Rientrato da Bressanone, dove ho potuto trascorrere un periodo di riposo, sono contento di incontrare e salutare voi, cari abitanti di Castel Gandolfo, e voi, pellegrini, che siete venuti quest’oggi a farmi visita. Vorrei ancora una volta ringraziare quanti mi hanno accolto e hanno vegliato sul mio soggiorno in montagna. Sono stati giorni di serena distensione, durante i quali non ho cessato di ricordare al Signore quanti si affidano alle mie preghiere. E sono veramente tantissimi quelli che mi scrivono chiedendo di pregare per loro. Mi manifestano le loro gioie, ma anche le loro preoccupazioni, i loro progetti di vita, ma pure i problemi familiari e di lavoro, le attese e le speranze che portano in cuore, insieme alle angustie connesse alle incertezze che l’umanità sta vivendo in questo momento. Posso assicurare che per tutti e per ciascuno ho uno ricordo, specialmente nella quotidiana celebrazione della Santa Messa e nella recita del Santo Rosario. So bene che il primo servizio che posso rendere alla Chiesa e all’umanità è proprio quello della preghiera, perché pregando pongo nelle mani del Signore con fiducia il ministero che Lui stesso mi ha affidato, insieme alle sorti dell’intera comunità ecclesiale e civile.
Chi prega non perde mai la speranza, anche quando venisse a trovarsi in situazioni difficili e persino umanamente disperate. Questo ci insegna la Sacra Scrittura e questo testimonia la storia della Chiesa. Quanti esempi, in effetti, potremmo recare di situazioni in cui è stata proprio la preghiera a sostenere il cammino dei santi e del popolo cristiano!
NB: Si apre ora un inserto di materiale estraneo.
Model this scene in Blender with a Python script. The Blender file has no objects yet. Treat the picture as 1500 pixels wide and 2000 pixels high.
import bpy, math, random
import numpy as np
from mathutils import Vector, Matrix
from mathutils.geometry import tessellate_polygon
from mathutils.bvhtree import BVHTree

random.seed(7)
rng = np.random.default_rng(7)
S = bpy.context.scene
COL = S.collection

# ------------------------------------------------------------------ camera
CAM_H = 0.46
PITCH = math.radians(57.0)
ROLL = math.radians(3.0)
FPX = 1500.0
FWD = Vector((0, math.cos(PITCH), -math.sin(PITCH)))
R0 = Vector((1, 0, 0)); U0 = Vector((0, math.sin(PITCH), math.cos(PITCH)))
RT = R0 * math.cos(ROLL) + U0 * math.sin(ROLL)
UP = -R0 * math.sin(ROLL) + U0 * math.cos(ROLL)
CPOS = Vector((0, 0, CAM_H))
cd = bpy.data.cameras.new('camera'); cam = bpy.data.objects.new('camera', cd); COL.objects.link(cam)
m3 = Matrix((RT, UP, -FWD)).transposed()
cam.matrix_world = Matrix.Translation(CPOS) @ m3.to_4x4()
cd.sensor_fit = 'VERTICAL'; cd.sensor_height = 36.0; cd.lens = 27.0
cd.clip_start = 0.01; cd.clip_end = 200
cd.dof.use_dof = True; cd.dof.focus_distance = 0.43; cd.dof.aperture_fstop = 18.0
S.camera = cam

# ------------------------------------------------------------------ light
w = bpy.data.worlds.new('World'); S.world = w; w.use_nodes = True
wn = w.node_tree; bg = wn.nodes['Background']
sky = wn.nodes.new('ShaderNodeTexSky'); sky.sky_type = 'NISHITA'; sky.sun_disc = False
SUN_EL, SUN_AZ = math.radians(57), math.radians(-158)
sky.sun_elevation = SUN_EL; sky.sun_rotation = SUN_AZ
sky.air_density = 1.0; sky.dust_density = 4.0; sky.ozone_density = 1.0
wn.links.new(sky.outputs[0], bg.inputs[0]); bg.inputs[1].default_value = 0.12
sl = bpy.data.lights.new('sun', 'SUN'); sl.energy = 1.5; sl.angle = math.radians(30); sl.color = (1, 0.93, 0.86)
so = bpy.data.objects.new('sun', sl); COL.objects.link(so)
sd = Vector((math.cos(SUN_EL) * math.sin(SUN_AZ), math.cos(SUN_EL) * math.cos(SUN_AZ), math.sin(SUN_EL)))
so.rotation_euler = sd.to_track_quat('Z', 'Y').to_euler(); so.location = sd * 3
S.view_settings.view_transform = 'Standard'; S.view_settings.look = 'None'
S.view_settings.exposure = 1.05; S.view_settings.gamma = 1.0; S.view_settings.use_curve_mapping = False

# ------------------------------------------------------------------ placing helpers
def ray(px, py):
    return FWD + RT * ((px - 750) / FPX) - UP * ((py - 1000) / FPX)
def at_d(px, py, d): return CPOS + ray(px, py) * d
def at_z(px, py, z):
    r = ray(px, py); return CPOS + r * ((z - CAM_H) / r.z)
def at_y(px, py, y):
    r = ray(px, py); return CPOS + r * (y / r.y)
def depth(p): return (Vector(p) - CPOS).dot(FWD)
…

Tra le testimonianze della nostra epoca vorrei citare quella di due santi la cui memoria facciamo in questi giorni: Teresa Benedetta della Croce, Edith Stein, la cui festa abbiamo celebrato il 9 di agosto, e Massimiliano Maria Kolbe che ricorderemo domani, 14 agosto, vigilia della solennità dell’Assunzione della Beata Vergine Maria. Entrambi hanno concluso con il martirio la loro vicenda terrena nel lager di Auschwitz. Apparentemente le loro esistenze potrebbero essere ritenute una sconfitta, ma proprio nel loro martirio risplende il fulgore dell’Amore che vince le tenebre dell’egoismo e dell’odio. A san Massimiliano Kolbe vengono attribuite le seguenti parole che egli avrebbe pronunciato nel pieno furore della persecuzione nazista: “L’odio non è una forza creativa: lo è solo l’amore”. E dell’amore fu eroica prova la generosa offerta che egli fece di sé in cambio di un suo compagno di prigionia, offerta culminata nella morte nel bunker della fame, il 14 agosto del 1941.
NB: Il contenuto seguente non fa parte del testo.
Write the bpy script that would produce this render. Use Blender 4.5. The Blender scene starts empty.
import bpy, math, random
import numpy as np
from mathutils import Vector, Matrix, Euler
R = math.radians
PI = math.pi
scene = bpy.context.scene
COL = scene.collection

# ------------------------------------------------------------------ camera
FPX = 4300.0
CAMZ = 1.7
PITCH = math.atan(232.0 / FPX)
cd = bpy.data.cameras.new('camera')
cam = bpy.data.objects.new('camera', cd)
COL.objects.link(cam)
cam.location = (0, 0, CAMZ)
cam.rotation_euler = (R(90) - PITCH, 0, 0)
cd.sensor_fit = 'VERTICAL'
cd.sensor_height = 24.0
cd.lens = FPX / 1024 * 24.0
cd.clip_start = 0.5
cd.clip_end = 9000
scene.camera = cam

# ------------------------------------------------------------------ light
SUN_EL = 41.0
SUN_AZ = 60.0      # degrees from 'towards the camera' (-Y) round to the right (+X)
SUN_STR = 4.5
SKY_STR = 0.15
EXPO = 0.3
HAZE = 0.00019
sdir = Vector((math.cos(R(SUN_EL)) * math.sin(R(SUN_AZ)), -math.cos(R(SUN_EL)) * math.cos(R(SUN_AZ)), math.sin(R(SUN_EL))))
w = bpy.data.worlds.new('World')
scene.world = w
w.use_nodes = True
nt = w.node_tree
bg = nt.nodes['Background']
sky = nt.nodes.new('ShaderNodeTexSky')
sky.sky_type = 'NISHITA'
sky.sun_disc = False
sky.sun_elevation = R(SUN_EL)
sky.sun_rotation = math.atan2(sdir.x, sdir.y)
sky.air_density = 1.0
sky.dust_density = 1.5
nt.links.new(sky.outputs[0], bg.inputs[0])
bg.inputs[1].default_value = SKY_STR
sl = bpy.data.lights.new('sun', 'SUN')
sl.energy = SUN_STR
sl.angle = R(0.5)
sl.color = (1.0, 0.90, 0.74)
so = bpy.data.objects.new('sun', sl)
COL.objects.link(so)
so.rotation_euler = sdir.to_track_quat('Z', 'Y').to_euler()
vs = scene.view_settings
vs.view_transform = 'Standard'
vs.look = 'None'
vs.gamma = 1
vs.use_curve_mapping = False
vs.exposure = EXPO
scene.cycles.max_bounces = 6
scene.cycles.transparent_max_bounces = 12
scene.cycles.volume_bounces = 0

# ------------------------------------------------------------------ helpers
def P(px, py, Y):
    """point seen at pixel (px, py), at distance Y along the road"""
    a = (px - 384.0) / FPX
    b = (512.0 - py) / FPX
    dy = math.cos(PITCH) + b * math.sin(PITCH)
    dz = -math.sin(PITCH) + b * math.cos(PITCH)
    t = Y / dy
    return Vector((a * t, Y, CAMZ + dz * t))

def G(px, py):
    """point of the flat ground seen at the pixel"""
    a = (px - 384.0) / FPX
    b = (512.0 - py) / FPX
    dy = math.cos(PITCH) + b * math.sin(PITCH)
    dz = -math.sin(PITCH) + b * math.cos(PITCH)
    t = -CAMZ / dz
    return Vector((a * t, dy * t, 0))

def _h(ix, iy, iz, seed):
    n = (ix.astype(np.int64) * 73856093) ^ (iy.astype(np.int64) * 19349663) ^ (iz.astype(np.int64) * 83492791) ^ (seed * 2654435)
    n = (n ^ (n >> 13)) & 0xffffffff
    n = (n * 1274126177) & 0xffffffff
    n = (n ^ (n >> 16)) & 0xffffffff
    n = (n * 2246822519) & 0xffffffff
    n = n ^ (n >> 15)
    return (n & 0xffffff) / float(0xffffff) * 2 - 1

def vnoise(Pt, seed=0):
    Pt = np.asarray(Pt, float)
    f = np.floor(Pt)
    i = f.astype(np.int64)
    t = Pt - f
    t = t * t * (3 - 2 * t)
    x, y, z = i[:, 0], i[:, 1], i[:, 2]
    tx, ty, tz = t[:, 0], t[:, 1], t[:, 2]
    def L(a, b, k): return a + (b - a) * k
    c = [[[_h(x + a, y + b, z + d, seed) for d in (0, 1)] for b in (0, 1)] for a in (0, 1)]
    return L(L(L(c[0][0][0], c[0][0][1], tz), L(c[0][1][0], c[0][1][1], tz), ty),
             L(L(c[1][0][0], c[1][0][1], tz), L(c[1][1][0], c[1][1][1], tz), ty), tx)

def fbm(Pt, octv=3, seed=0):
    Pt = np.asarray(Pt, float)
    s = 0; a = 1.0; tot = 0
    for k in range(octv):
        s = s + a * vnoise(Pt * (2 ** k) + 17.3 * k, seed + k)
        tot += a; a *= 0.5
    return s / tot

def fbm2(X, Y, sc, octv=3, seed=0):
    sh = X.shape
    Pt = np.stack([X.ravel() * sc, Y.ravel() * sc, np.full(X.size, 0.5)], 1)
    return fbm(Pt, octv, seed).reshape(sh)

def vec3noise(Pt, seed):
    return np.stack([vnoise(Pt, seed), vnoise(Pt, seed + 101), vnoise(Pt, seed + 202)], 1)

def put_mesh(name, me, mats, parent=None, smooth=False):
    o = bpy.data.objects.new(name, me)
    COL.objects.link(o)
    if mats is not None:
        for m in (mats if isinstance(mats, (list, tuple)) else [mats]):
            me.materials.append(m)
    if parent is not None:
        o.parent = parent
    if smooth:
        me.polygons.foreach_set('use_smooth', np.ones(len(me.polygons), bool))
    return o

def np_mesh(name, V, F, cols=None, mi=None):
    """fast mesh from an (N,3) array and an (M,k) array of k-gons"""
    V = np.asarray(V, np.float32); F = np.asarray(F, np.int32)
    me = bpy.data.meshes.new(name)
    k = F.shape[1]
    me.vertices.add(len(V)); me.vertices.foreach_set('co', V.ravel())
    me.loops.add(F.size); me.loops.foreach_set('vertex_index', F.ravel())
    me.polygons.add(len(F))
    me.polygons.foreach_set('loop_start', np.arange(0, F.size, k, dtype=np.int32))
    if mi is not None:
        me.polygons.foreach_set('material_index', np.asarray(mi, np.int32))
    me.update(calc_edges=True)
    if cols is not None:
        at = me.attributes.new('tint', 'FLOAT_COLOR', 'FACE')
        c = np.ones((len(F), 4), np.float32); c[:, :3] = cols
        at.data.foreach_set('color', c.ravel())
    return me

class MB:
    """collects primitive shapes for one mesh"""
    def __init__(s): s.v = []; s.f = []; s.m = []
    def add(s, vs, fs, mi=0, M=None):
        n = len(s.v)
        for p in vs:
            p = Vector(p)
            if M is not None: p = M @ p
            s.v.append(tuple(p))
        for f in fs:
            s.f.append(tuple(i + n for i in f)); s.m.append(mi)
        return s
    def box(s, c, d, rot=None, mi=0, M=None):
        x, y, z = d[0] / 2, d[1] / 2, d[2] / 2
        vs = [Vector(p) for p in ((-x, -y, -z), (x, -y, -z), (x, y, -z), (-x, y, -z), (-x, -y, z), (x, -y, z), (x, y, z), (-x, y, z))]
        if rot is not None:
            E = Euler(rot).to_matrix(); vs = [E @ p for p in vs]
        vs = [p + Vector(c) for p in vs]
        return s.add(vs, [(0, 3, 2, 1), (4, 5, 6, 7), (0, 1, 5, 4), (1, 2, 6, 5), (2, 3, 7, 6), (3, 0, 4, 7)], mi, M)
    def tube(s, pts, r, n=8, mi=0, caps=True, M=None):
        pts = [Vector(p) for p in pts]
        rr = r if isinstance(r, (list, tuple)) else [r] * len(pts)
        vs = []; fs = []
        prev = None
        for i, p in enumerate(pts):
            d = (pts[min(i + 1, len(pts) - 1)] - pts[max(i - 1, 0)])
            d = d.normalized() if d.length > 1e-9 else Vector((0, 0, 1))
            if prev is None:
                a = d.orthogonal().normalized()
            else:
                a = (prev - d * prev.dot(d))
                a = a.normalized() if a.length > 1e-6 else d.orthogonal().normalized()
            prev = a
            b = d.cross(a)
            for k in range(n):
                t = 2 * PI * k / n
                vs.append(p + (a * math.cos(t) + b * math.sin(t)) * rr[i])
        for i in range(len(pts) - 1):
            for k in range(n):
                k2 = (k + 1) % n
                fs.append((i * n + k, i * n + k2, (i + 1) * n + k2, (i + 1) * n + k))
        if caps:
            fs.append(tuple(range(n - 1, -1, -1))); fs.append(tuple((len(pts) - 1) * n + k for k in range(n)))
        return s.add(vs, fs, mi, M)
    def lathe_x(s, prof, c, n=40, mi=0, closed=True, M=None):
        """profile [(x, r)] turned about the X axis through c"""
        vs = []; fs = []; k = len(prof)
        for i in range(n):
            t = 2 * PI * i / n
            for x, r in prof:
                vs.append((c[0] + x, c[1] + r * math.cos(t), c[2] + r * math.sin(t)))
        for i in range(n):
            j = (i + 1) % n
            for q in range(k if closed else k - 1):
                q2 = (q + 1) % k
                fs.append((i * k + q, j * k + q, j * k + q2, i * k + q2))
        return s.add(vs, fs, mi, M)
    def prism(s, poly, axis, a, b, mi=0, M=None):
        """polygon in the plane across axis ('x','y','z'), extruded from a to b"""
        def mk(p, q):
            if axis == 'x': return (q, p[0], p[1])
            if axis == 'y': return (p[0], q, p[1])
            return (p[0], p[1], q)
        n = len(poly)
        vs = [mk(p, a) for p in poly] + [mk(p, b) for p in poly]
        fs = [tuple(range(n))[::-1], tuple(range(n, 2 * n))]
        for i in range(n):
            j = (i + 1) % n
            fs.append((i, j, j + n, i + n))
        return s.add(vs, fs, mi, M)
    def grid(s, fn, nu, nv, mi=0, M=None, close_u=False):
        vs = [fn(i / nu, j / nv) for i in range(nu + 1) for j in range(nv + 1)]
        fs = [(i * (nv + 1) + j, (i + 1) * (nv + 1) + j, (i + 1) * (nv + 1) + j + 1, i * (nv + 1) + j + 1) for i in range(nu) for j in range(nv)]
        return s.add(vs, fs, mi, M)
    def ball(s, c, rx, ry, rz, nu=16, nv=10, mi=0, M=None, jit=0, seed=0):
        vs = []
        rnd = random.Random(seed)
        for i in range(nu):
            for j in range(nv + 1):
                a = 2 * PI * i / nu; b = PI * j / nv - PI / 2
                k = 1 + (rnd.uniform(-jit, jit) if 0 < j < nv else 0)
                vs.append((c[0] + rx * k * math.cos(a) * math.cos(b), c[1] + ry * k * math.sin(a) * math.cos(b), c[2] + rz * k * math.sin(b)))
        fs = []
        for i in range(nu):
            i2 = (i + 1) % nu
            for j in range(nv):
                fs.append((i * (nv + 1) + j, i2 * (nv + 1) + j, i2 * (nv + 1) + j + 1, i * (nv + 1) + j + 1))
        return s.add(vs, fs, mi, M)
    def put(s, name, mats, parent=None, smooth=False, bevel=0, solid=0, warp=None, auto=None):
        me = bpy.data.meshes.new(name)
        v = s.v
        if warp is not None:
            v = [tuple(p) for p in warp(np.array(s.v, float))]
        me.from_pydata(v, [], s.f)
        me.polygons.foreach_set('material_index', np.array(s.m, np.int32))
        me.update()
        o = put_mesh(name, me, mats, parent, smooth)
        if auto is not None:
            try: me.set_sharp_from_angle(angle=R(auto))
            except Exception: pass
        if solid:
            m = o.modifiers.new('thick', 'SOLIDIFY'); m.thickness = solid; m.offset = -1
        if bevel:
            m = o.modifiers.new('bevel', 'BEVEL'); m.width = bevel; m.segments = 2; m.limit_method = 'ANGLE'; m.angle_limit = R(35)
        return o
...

Edith Stein, il 6 agosto dell’anno successivo, a tre giorni dalla sua drammatica fine, avvicinando alcune consorelle del monastero di Echt, in Olanda, ebbe a dire loro: “Sono pronta a tutto. Gesù è anche qui in mezzo a noi. Finora ho potuto pregare benissimo e ho detto con tutto il cuore: “Ave, Crux, spes unica”. Testimoni che riuscirono a fuggire dall’orribile massacro raccontarono che Teresa Benedetta della Croce, mentre vestita dell’abito carmelitano avanzava cosciente verso la morte, si distingueva per il suo comportamento pieno di pace e per il suo atteggiamento sereno e per il comportamento calmo e attento alle necessità di tutti. La preghiera fu il segreto di questa Santa compatrona d’Europa, che “anche dopo essere approdata alla verità nella pace della vita contemplativa, dovette vivere fino in fondo il mistero della Croce” (Lettera Apostolica Spes aedificandi,: Insegnamenti di Giovanni Paolo II, XX, 2, 1999 pag.511).
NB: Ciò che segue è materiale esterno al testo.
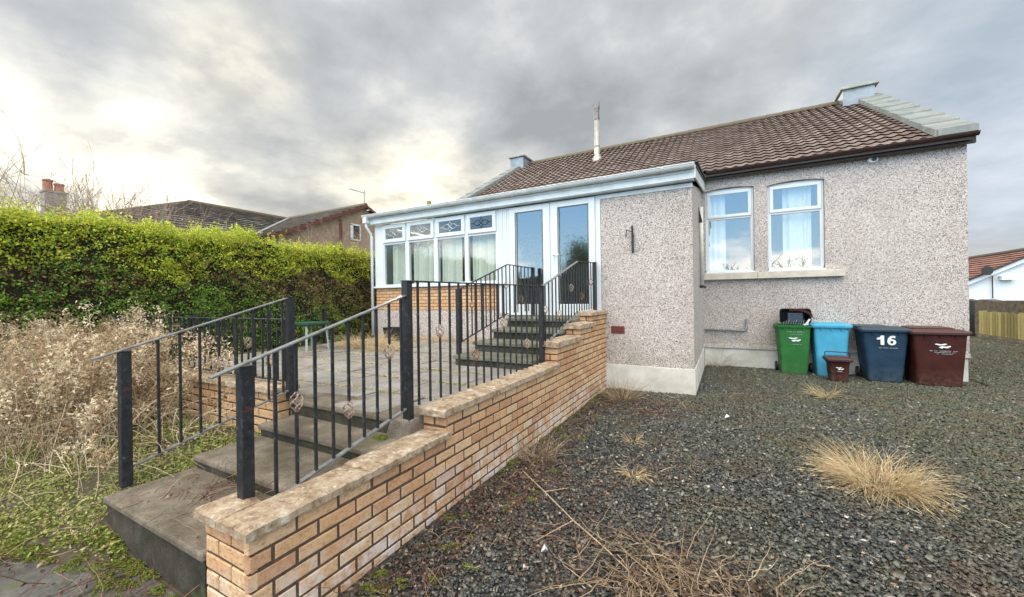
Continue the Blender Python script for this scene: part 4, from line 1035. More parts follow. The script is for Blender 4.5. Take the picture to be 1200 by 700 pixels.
# chimney of a farther house
H2 = thing('distant_house', (-31, 7.6, 0), 'distant house showing only a rendered chimney with two red pots above the hedge', 'house')
m = MB(); m.box(-36, -27, 4, 14, 0, 3.4); m.build('wall', 'chim', H2)
cx0, cy0 = -27.2, 5.9
m = MB(); m.add([(-36.3, 3.7, 3.4), (-26.7, 3.7, 3.4), (-26.7, 14.3, 3.4), (-36.3, 14.3, 3.4), (-34, 9, 5.2), (-28.5, 9, 5.2)], [(0, 1, 5, 4), (1, 2, 5), (2, 3, 4, 5), (3, 0, 4)]); rf = m.build('roof', 'tiles_left', H2)
m = MB(); m.box(cx0 - .28, cx0 + .28, cy0 - .34, cy0 + .34, 2.5, 6.75); ch = m.build('chimney', 'chim', H2)
m = MB(); m.box(cx0 - .32, cx0 + .32, cy0 - .38, cy0 + .38, 6.75, 6.83); m.build('cap', 'chim', ch)
for dy, ph in ((-.18, .50), (.17, .38)): m = MB(); m.lathe((cx0, cy0 + dy, 6.85), [(.19, 0), (.165, .06), (.15, ph - .1), (.18, ph - .06), (.18, ph), (.12, ph)], 12); m.build('pot', 'pot', ch)

# ================================================================== NEIGHBOUR, RIGHT
H = thing('white_house', (19, 42, 0), 'white rendered house with red tiled roof beyond the fence at right', 'house')
ax, az_, yg = 17.1, 4.2, 36.6
sl = .55; xl, xr2 = 11.5, 22.7; ez2 = az_ - sl * (ax - xl)
m = MB(); m.add([(xl, yg, -2), (xr2, yg, -2), (xr2, yg, ez2), (ax, yg, az_ - .03), (xl, yg, ez2), (xl, 52, -2), (xr2, 52, -2), (xr2, 52, ez2), (ax, 52, az_ - .03), (xl, 52, ez2)], [(0, 1, 2, 3, 4), (9, 8, 7, 6, 5), (0, 4, 9, 5), (1, 6, 7, 2), (3, 8, 9, 4), (2, 7, 8, 3)]); m.build('wall', 'render_white', H)
m = MB(); m.tube([(ax, yg - .3, az_ + .12), (ax, 52.2, az_ + .12)], .14, 6); rf = m.build('roof', 'dark_fascia', H)
slope_tiles((xl - .3, 52, ez2 - .1), (xl - .3, yg - .25, ez2 - .1), (ax, 52, az_ + .05), (ax, yg - .25, az_ + .05), 18, 'tiles_red', 'tile_slope', rf, width=.5)
slope_tiles((xr2 + .3, yg - .25, ez2 - .1), (xr2 + .3, 52, ez2 - .1), (ax, yg - .25, az_ + .05), (ax, 52, az_ + .05), 18, 'tiles_red', 'tile_slope', rf, width=.5)
m = MB(); m.bar((xl - .3, yg - .28, ez2 - .14), (ax, yg - .28, az_ + .02), .05, .10); m.build('verge', 'dark_fascia', rf)
m = MB(); m.bar((xl - .3, yg - .2, ez2 - .33), (ax, yg - .2, az_ - .17), .05, .22); m.build('bargeboard', 'upvc', H)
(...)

“Ave Maria!”: fu l’ultima invocazione sulle labbra di san Massimiliano Maria Kolbe mentre porgeva il braccio a colui che lo uccideva con un’iniezione di acido fenico. È commovente costatare come il ricorso umile e fiducioso alla Madonna sia sempre sorgente di coraggio e di serenità. Mentre ci prepariamo a celebrare la solennità dell’Assunzione, che è una delle ricorrenze mariane più care alla tradizione cristiana, rinnoviamo il nostro affidamento a Colei che dal Cielo veglia con amore materno su di noi in ogni momento. Questo in effetti noi diciamo nella familiare preghiera dell’Ave Maria, chiedendoLe di pregare per noi “adesso e nell’ora della nostra morte”.